Conners lumbered with the famous John Ross, the boss on the West Branch drive and the man who led a legendary expedition of Bangor Tigers in 1876 to drive logs down the Connecticut River from its headwaters to Hartford. Conners was also in the shipping business with fellow Irishmen Timothy Field and James O’Donahue, who got rich mining quartz in California. All three men had vessels in the West India trade named after them.

The Bangor Boom was an important link in the Queen City’s lumber economy. In 1885, the season began on May 15 and ended Nov. 3. Thirty men were employed driving in from the Penobscot Boom (the collection of booms north of Old Town) and 40 more in rafting and running at the Bangor Boom. The distance from Argyle to Bangor was 16 miles, and it required about eight days to bring down one of the rafts. Several dams had to be passed, said the Bangor Daily Commercial on Jan. 18, 1886.

The workers included drivers, rafters and pilots. In the early days, the rafts were propelled by scull oar men, and later they were hauled effortlessly by little steamers, one of which was named after Conners.

Navigating huge rafts of logs or lumber over dams or through the rapids could be dangerous, according to David Smith in his book “Lumbering in Maine, 1861-1960,” so it was no wonder that Conners had charge of the work for so long. Besides needing to be one step ahead of disaster, such as the year the boom broke and logs drifted all the way to Bucksport, political agility was required too.

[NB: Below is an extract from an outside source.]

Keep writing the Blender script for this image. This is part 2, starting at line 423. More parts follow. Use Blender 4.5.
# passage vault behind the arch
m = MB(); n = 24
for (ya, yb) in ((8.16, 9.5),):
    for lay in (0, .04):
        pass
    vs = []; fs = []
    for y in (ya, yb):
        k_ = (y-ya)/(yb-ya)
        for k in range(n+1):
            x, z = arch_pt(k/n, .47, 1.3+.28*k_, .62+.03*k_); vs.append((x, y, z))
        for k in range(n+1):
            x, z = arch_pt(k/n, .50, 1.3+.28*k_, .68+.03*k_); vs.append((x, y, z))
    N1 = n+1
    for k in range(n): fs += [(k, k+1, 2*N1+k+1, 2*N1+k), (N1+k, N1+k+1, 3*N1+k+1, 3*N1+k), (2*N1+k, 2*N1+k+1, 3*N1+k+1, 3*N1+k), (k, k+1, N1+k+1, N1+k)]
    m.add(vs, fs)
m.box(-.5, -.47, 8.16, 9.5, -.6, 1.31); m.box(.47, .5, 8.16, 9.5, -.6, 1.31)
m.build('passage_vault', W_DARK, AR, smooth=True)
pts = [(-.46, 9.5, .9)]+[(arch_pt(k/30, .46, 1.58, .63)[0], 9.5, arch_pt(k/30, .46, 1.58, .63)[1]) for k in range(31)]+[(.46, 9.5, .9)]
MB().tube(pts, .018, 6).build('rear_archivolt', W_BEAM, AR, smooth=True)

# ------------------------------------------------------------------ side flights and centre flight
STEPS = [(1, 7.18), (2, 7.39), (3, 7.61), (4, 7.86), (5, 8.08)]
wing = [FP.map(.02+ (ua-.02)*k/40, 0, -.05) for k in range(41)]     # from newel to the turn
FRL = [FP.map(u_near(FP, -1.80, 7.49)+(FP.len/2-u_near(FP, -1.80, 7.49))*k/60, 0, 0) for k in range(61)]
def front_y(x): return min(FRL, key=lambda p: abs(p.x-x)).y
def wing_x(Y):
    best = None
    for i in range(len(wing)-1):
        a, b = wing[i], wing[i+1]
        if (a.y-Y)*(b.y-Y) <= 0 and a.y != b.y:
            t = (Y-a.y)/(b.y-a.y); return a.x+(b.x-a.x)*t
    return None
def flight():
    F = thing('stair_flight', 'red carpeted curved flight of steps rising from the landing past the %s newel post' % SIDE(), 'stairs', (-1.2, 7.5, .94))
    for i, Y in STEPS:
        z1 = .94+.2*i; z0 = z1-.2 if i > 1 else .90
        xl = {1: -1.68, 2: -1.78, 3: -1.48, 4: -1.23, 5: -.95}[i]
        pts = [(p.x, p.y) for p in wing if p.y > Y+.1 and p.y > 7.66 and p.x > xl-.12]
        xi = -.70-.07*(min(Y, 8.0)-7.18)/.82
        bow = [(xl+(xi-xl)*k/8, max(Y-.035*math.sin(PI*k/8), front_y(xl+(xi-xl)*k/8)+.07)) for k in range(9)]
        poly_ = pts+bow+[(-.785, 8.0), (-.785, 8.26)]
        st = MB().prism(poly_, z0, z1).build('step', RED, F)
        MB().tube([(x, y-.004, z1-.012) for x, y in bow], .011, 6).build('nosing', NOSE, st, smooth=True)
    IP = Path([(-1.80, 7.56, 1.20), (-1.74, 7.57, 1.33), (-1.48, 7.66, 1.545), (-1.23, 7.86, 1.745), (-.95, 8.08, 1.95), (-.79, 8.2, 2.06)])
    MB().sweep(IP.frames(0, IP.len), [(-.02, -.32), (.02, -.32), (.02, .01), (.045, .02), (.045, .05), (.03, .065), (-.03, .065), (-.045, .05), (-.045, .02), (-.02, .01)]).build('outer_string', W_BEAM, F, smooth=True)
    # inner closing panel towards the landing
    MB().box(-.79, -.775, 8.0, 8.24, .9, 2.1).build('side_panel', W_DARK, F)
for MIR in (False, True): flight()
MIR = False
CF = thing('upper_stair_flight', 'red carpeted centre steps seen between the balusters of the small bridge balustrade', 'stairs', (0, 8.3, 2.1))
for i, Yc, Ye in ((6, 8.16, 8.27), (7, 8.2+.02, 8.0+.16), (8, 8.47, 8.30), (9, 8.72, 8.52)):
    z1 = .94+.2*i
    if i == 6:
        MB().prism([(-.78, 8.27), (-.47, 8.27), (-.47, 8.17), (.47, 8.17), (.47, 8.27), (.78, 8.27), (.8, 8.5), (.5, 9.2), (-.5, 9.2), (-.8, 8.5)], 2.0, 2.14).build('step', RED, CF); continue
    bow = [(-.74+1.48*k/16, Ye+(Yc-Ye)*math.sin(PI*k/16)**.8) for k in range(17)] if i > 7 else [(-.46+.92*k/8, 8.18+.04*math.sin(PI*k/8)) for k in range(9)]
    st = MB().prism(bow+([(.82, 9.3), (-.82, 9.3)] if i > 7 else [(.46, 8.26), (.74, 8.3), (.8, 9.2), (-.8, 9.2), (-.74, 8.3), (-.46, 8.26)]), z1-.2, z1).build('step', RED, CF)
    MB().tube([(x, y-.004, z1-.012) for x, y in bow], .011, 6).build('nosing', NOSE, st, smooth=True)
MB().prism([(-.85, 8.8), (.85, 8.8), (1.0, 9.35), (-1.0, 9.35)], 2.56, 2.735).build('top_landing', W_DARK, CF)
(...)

One year Conners threatened to use force if the city didn’t prevent the dumping of sawdust, bark and other debris into the river that clogged the boom. There were battles with Great Northern Paper over control of the river drives and efforts to get the city to build a more commodious slip for rafting over its new dam at the Water Works. Conners was politically savvy and active in Irish-American causes. An “old-time Democrat,” he served on the Bangor City Council as well as two terms in the Legislature after he retired in 1909.

Near the end of his life, clever reporters concocted numbers to measure Conners’ greatness. He had handled not less than 4 billion feet of logs at the Bangor Boom, they said. “At the lowest estimate, the logs rafted and driven by William Conners would, if placed end to end, make a girdle of spruce, pine and hemlock four times around the world and leave enough over to build a big city,” reported the Commercial on May 26, 1921, shortly before his death.

The numbers often varied, but the writers’ intent did not. Conners’ career was a memorial. That amount of logs would never pass through Bangor again. Lumber shipments had dropped more than 80 percent since the peak in 1872. So had the number of vessels clearing the port. “A sailor would be a stranger there now,” said the Bangor Daily News in 1921. So would men like William Conners, Log King of the Penobscot.